The U.K. regulator, Ofgem, sets a cap for energy prices for consumers on default tariffs and reviews it twice a year. Bills were already set to go up for households from Oct. 1 after Ofgem’s most recent cap increase. (Rising bills were likely to put upward pressure on inflation in the U.K., which unexpectedly leaped above the Bank of England’s 2% target in the past few months.) The smaller suppliers can profit by undercutting their larger rivals when prices in the wholesale market are lower than those locked in by suppliers to long-term contracts. When wholesale prices soar, as they have recently, the smaller companies are squeezed. 

3. What happens when a gas supplier goes bust?
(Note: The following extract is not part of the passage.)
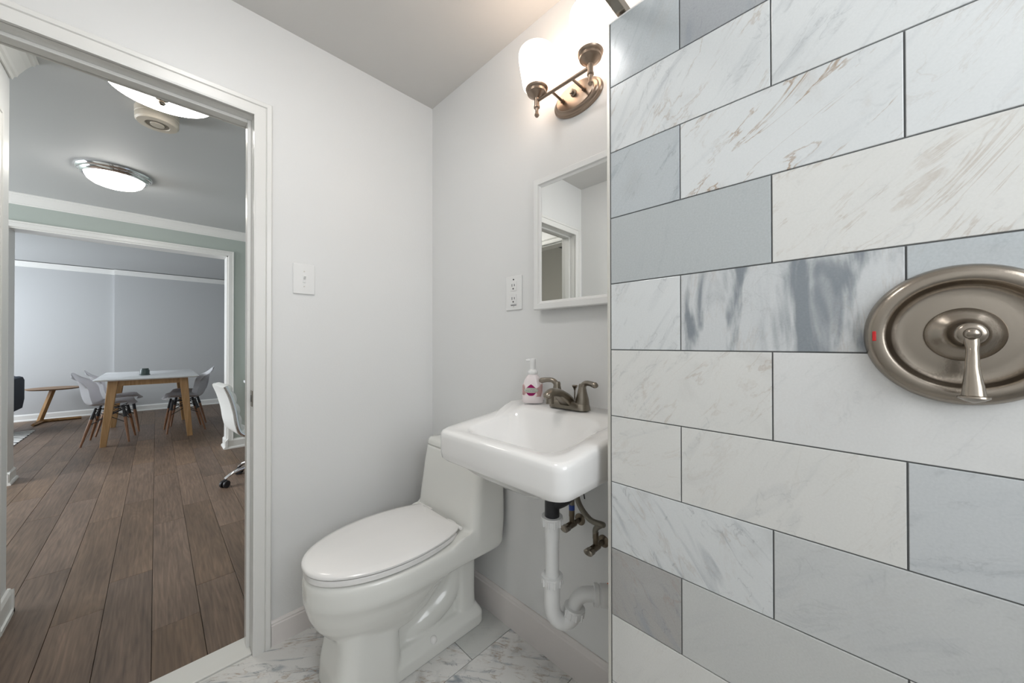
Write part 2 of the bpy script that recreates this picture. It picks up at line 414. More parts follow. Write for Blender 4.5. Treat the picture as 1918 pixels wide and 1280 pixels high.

In theory, Ofgem simply assigns customers of a failing supplier to another company. The solution works when those customers are profitable for a rival to take on but is tougher to impose when they bring losses. That’s why larger suppliers were seeking financial support from the government to ease the hit they were being asked to absorb. There were parallels to the global financial crisis a decade ago, when healthy banks were asked to help rescue failing rivals and separate institutions had to be set up to handle bad loans.

4. Why does the U.K. market work this way?

Deregulation of the market dates back to the Conservative government of Prime Minister Margaret Thatcher in the 1980s, part of a drive to reduce the role of government in the economy. The aim was to cut costs for consumers and give them more choice in their source of supply. During the past decade, the government has encouraged a large number of suppliers to enter the market, contributing to the current high level of competition.

5. Which gas suppliers are affected?

Utility Point, which sells gas and electricity to around 220,000 domestic customers, and People’s Energy, with about 350,000 domestic customers, announced they would stop operating, according to Ofgem. Utility Point’s customers were assigned to Electricite de France SA. Pfp Energy and Moneyplus Energy with a combined 94,000 customers both went out of business earlier in the month and Ofgem transferred their customers to Centrica Plc’s British Gas unit, which also took on customers of People’s Energy. The industry warned that of more than 50 companies in the sector, fewer than 20% could be in business by the end of 2021.

6. Is this just a U.K. issue?

No. Natural gas prices have surged in Europe as well, due in part to Russia, a key supplier, capping additional flows to the continent. With just a few weeks to go before the start of the heating season, storage sites in Europe were less than 72% filled, the lowest level for this time of year in more than a decade. European countries have stepped in to help consumers, with Spain easing the cost of energy bills and Greece announcing a subsidy for all households.

7. What are the possible solutions?

Other than the “bad bank” sought by energy suppliers, possible steps include the government underwriting debt for the largest suppliers if they incur losses from new customers, or for Ofgem itself to step in and run failing suppliers. The government could also shoulder some of the cost of taking on new households. It could also defer companies’ contributions toward renewables subsidies and security-of-supply measures.